Julie Coombe is an actor, writer and activist who celebrates three decades in the industry this year.

Kirstin McLean has worked as an actor, writer, director and facilitator for over 20 years. Her focus is now on directing.

Laura Cameron-Lewis is a cultural leader, arts director, artist, writer, performer and educator based in Uig on the Isle of Lewis.

Beth Marshall is an actor, community arts worker and union member for over 25 years.

Stephen Clyde graduated from the Royal Scottish Academy of Music and Drama and has worked as a professional actor since 1993.

Elaine MacKenzie Ellis is an actor in known for Sunshine on Leith, Dear Frankie and Good Intentions.

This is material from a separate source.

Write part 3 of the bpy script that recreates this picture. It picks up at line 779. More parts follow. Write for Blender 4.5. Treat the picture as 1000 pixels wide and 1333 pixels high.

John Sampson has been involved with theatre and music for nearly 50 years as a performer touring the UK & Europe.

Sandra McNeeley is an actor and has been a union member for over 30 years.

Claire Lamont is a theatre maker, actor and course leader of BA Performance in BSL and English at the Royal Conservatoire of Scotland.

Harrison MacNeill is a graduate from Cambridge and is building a career as an actor and writer. He is currently involved in theatre for young people.

John MacIsaac is 30 years out of drama school and has done a variety of things in theatre.
Adam McNamara is an actor, writer, producer and voice-over artist whose work includes Black Watch, Stand By, Black Mirror and Mary Queen of Scots.